Report each line of the data that includes the word "from".
####################
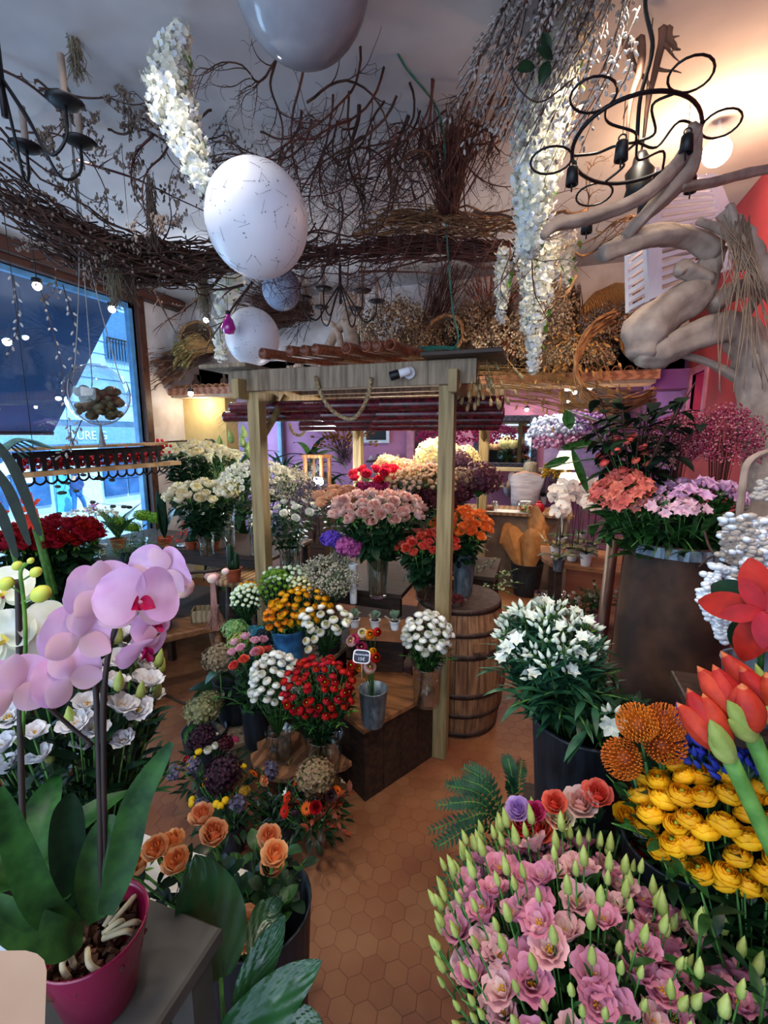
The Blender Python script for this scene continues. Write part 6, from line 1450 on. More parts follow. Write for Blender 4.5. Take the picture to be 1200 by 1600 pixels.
# broad upright broom in the middle (red osier)
c = W(700, 330, 2.6)
for k in range(5):
    random.seed(60+k); b = MB()
    for j in range(34):
        a = random.uniform(0, 6.28); q = random.uniform(.0, .62); d = Vector((math.cos(a)*q-.15+.08*k, math.sin(a)*q, 1)).normalized(); l = random.uniform(.4, .95); p0 = c+Vector((random.uniform(-.05, .05), random.uniform(-.05, .05), 0)); e = p0+d*l
        if e.z > HC-.02: e = p0+(e-p0)*((HC-.03-p0.z)/(e.z-p0.z))
        tube(b, smoothpts([p0, p0.lerp(e, .5)+Vector((random.uniform(-.03, .03), 0, 0)), e], 3), random.uniform(.0015, .0035), 4)
    one('osier_bundle', b, twigr, 'bundle of straight red osier twigs standing up from the woven ring to the ceiling', 'branch', 'red osier bundles')
# woven wreath of twigs running from the left edge across to the middle
def weave(label, pts, n, wid, r, seed, m, cat=.0, group=None):
    random.seed(seed); b = MB(); base = smoothpts(pts, 6); 
    for k in range(n):
        u0 = random.uniform(0, .6); u1 = min(1, u0+random.uniform(.25, .6)); i0 = int(u0*(len(base)-1)); i1 = max(i0+4, int(u1*(len(base)-1))); seg = base[i0:i1+1]; off = Vector([random.gauss(0, wid) for _ in range(3)]); o2 = Vector([random.gauss(0, wid) for _ in range(3)])
        P = [q+off.lerp(o2, j/len(seg))+Vector([random.gauss(0, wid*.22) for _ in range(3)]) for j, q in enumerate(seg)]
        for q in P: q.z = min(q.z, HC-.02)
        P = smoothpts(P, 2) if len(P) > 2 else P; tube(b, P, random.uniform(.4, 1)*r, 4, 0)
        if cat:
            for q in P:
                if random.random() < cat: ball(b, q+Vector([random.uniform(-.012, .012) for _ in range(3)]), random.uniform(.005, .009), 5, 4, 1)
    return one('twig_garland', b, [m, bud_m], label, 'branch', group)
weave('thick dark twig garland with pale catkins running along the left ceiling from the left edge', [W(-60, 250, 2.0), W(60, 330, 2.2), W(170, 385, 2.4), W(280, 405, 2.6), W(400, 400, 2.75), W(520, 385, 2.8)], 150, .06, .006, 1, twig, .16)
weave('denser lower part of the dark twig garland above the window corner', [W(20, 345, 2.4), W(110, 395, 2.6), W(190, 425, 2.7), W(280, 430, 2.8), W(330, 425, 2.9)], 110, .05, .006, 2, twig, .16)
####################
__Task response__.
The Blender Python script for this scene continues. Write part 6, from line 1450 on. More parts follow. Write for Blender 4.5. Take the picture to be 1200 by 1600 pixels.
    one('osier_bundle', b, twigr, 'bundle of straight red osier twigs standing up from the woven ring to the ceiling', 'branch', 'red osier bundles')
# woven wreath of twigs running from the left edge across to the middle
weave('thick dark twig garland with pale catkins running along the left ceiling from the left edge', [W(-60, 250, 2.0), W(60, 330, 2.2), W(170, 385, 2.4), W(280, 405, 2.6), W(400, 400, 2.75), W(520, 385, 2.8)], 150, .06, .006, 1, twig, .16)